§ **Problem description**
Copy out every line in which the string "high" occurs.

§ **Information provided**
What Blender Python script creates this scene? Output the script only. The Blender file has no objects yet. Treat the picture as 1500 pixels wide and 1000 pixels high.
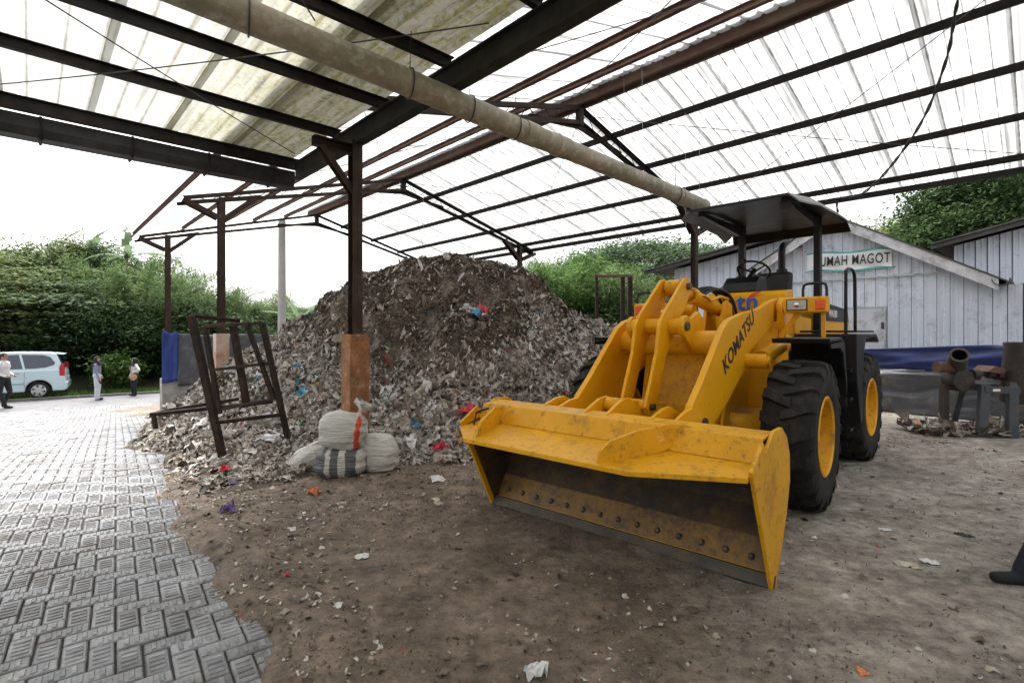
import bpy, bmesh, math, random
import numpy as np
from mathutils import Vector, Matrix, Euler, noise

R = math.radians
random.seed(7)
RNG = np.random.default_rng(11)
scene = bpy.context.scene
col = scene.collection

# ------------------------------------------------------------------ camera
EYE = 1.6
cam_data = bpy.data.cameras.new('camera')
cam_data.sensor_width = 36.0
cam_data.lens = 745.0 / 1500.0 * 36.0
cam_data.shift_y = -13.0 / 1500.0
cam_data.clip_start = 0.05
cam_data.clip_end = 2000.0
cam = bpy.data.objects.new('camera', cam_data)
cam.location = (0, 0, EYE)
cam.rotation_euler = (R(90), 0, 0)
col.objects.link(cam)
scene.camera = cam

# ------------------------------------------------------------------ world, sun, exposure
world = bpy.data.worlds.new('World')
scene.world = world
world.use_nodes = True
wn = world.node_tree
wn.nodes.clear()
SUN_EL, SUN_AZ = R(58), R(-35)          # high, behind cloud, ahead and to the left
w_out = wn.nodes.new('ShaderNodeOutputWorld')
w_bg = wn.nodes.new('ShaderNodeBackground')
w_sky = wn.nodes.new('ShaderNodeTexSky')
w_sky.sky_type = 'NISHITA'
w_sky.sun_disc = False
w_sky.sun_elevation = SUN_EL
w_sky.sun_rotation = SUN_AZ
w_sky.air_density = 1.0
w_sky.dust_density = 6.0
w_sky.ozone_density = 1.0
w_hsv = wn.nodes.new('ShaderNodeHueSaturation')   # cloud cover takes the blue out of the sky
w_hsv.inputs['Saturation'].default_value = 0.16
w_bg.inputs['Strength'].default_value = 0.10
wn.links.new(w_sky.outputs[0], w_hsv.inputs['Color'])
wn.links.new(w_hsv.outputs[0], w_bg.inputs['Color'])
wn.links.new(w_bg.outputs[0], w_out.inputs['Surface'])

sun_data = bpy.data.lights.new('sun', 'SUN')
sun_data.energy = 1.5
sun_data.angle = R(25)
sun_data.color = (1.0, 0.97, 0.93)
sun = bpy.data.objects.new('sun', sun_data)
sun.rotation_euler = (R(90) - SUN_EL, 0, -SUN_AZ + math.pi) if False else (0, 0, 0)
sd = Vector((math.sin(SUN_AZ) * math.cos(SUN_EL), math.cos(SUN_AZ) * math.cos(SUN_EL), math.sin(SUN_EL)))
sun.rotation_euler = (-sd).to_track_quat('-Z', 'Y').to_euler()
sun.location = (0, 0, 30)
col.objects.link(sun)

vs = scene.view_settings
vs.view_transform = 'Standard'
vs.look = 'None'
vs.exposure = 2.1
vs.gamma = 1.0
vs.use_curve_mapping = False
scene.cycles.use_denoising = True
scene.cycles.max_bounces = 8
scene.cycles.diffuse_bounces = 5
scene.cycles.transmission_bounces = 5
scene.cycles.transparent_max_bounces = 12
scene.cycles.sample_clamp_indirect = 8.0

# ------------------------------------------------------------------ materials
def _ramp(nt, stops, interp='LINEAR'):
    r = nt.nodes.new('ShaderNodeValToRGB')
    r.color_ramp.interpolation = interp
    el = r.color_ramp.elements
    while len(el) > 1:
        el.remove(el[-1])
    el[0].position = stops[0][0]
    el[0].color = (*stops[0][1], 1)
    for p, c in stops[1:]:
        e = el.new(p)
        e.color = (*c, 1)
    return r

def _noise(nt, vec, scale, detail=4, rough=0.6):
    n = nt.nodes.new('ShaderNodeTexNoise')
    n.inputs['Scale'].default_value = scale
    n.inputs['Detail'].default_value = detail
    n.inputs['Roughness'].default_value = rough
    nt.links.new(vec, n.inputs['Vector'])
    return n

def _mix(nt, fac, a, b):
    m = nt.nodes.new('ShaderNodeMix')
    m.data_type = 'RGBA'
    if isinstance(fac, (int, float)):
        m.inputs[0].default_value = fac
    else:
        nt.links.new(fac, m.inputs[0])
    for i, s in ((6, a), (7, b)):
        if isinstance(s, tuple):
            m.inputs[i].default_value = (*s[:3], 1)
        else:
            nt.links.new(s, m.inputs[i])
    return m.outputs[2]

def _sc(c, k):
    return tuple(min(1.0, x * k) for x in c)

MATS = {}
def pmat(name, base, rough=0.6, metal=0.0, var=0.25, vscale=3.0, dirt=None, dirt2=None, bump=0.0, bscale=30.0,
         spec=0.5, coords='world', rough_var=0.0, scratch=None, wrinkle=False):
    """procedural Principled material: two-tone noise, up to two layers of dirt (colour, coverage, scale), fine relief"""
    m = bpy.data.materials.new(name)
    m.use_nodes = True
    nt = m.node_tree
    nt.nodes.clear()
    out = nt.nodes.new('ShaderNodeOutputMaterial')
    bs = nt.nodes.new('ShaderNodeBsdfPrincipled')
    nt.links.new(bs.outputs[0], out.inputs[0])
    if coords == 'world':
        vec = nt.nodes.new('ShaderNodeNewGeometry').outputs['Position']
    else:
        vec = nt.nodes.new('ShaderNodeTexCoord').outputs['Object']
    n1 = _noise(nt, vec, vscale, 6, 0.65)
    rp = _ramp(nt, [(0.3, _sc(base, 1 - var)), (0.7, _sc(base, 1 + var))])
    nt.links.new(n1.outputs[0], rp.inputs[0])
    c = rp.outputs[0]
    for d in (dirt, dirt2):
        if d:
            dc, cov, ds = d
            nd = _noise(nt, vec, ds, 8, 0.72)
            r2 = _ramp(nt, [(max(0.0, 0.62 - cov * 0.5), (0, 0, 0)), (min(1.0, 0.80 - cov * 0.4), (1, 1, 1))])
            nt.links.new(nd.outputs[0], r2.inputs[0])
            c = _mix(nt, r2.outputs[0], c, dc)
    if scratch:
        # scrapes and drips: long thin marks
        sc_, cov = scratch
        mp = nt.nodes.new('ShaderNodeMapping')
        mp.inputs['Rotation'].default_value = (0.25, 0.35, 0.6)
        mp.inputs['Scale'].default_value = (26, 26, 2.2)
        nt.links.new(vec, mp.inputs[0])
        nsx = _noise(nt, mp.outputs[0], 1.0, 4, 0.6)
        rsx = _ramp(nt, [(0.74 - cov * 0.5, (0, 0, 0)), (0.80 - cov * 0.4, (0.85, 0.85, 0.85))])
        nt.links.new(nsx.outputs[0], rsx.inputs[0])
        c = _mix(nt, rsx.outputs[0], c, sc_)
    nt.links.new(c, bs.inputs['Base Color'])
    bs.inputs['Roughness'].default_value = rough
    if rough_var:
        mr = nt.nodes.new('ShaderNodeMapRange')
        mr.inputs[3].default_value = rough - rough_var
        mr.inputs[4].default_value = rough + rough_var
        nt.links.new(n1.outputs[0], mr.inputs[0])
        nt.links.new(mr.outputs[0], bs.inputs['Roughness'])
    bs.inputs['Metallic'].default_value = metal
    bs.inputs['Specular IOR Level'].default_value = spec
    if bump:
        nb = _noise(nt, vec, bscale, 6, 0.7)
        bp = nt.nodes.new('ShaderNodeBump')
        bp.inputs['Strength'].default_value = bump
        bp.inputs['Distance'].default_value = 0.02
        nt.links.new(nb.outputs[0], bp.inputs['Height'])
        if wrinkle:
            # fine horizontal puckers of slack woven plastic
            mw = nt.nodes.new('ShaderNodeMapping')
            mw.inputs['Scale'].default_value = (7, 7, 46)
            mw.inputs['Rotation'].default_value = (0.12, 0.18, 0)
            nt.links.new(vec, mw.inputs[0])
            nw = _noise(nt, mw.outputs[0], 1.0, 3, 0.55)
            b2 = nt.nodes.new('ShaderNodeBump')
            b2.inputs['Strength'].default_value = 0.85
            b2.inputs['Distance'].default_value = 0.03
            nt.links.new(nw.outputs[0], b2.inputs['Height'])
            nt.links.new(bp.outputs[0], b2.inputs['Normal'])
            bp = b2
        nt.links.new(bp.outputs[0], bs.inputs['Normal'])
    MATS[name] = m
    return m

def leafmat(name, c_dark, c_light, trans=0.35, rough=0.5):
    m = bpy.data.materials.new(name)
    m.use_nodes = True
    nt = m.node_tree
    nt.nodes.clear()
    out = nt.nodes.new('ShaderNodeOutputMaterial')
    geo = nt.nodes.new('ShaderNodeNewGeometry')
    rp = _ramp(nt, [(0.0, c_dark), (0.75, c_light), (1.0, _sc(c_light, 1.35))])
    nt.links.new(geo.outputs['Random Per Island'], rp.inputs[0])
    big = _noise(nt, geo.outputs['Position'], 0.6, 3)
    rb = _ramp(nt, [(0.42, (0, 0, 0)), (0.72, (0.75, 0.75, 0.75))])
    nt.links.new(big.outputs[0], rb.inputs[0])
    c = _mix(nt, rb.outputs[0], rp.outputs[0], _sc(c_dark, 1.3))
    bs = nt.nodes.new('ShaderNodeBsdfPrincipled')
    bs.inputs['Roughness'].default_value = 0.7
    bs.inputs['Specular IOR Level'].default_value = 0.12
    tr = nt.nodes.new('ShaderNodeBsdfTranslucent')
    mx = nt.nodes.new('ShaderNodeMixShader')
    mx.inputs[0].default_value = trans
    nt.links.new(c, bs.inputs['Base Color'])
    nt.links.new(c, tr.inputs['Color'])
    nt.links.new(bs.outputs[0], mx.inputs[1])
    nt.links.new(tr.outputs[0], mx.inputs[2])
    nt.links.new(mx.outputs[0], out.inputs[0])
    MATS[name] = m
    return m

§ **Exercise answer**
What Blender Python script creates this scene? Output the script only. The Blender file has no objects yet. Treat the picture as 1500 pixels wide and 1000 pixels high.
SUN_EL, SUN_AZ = R(58), R(-35)          # high, behind cloud, ahead and to the left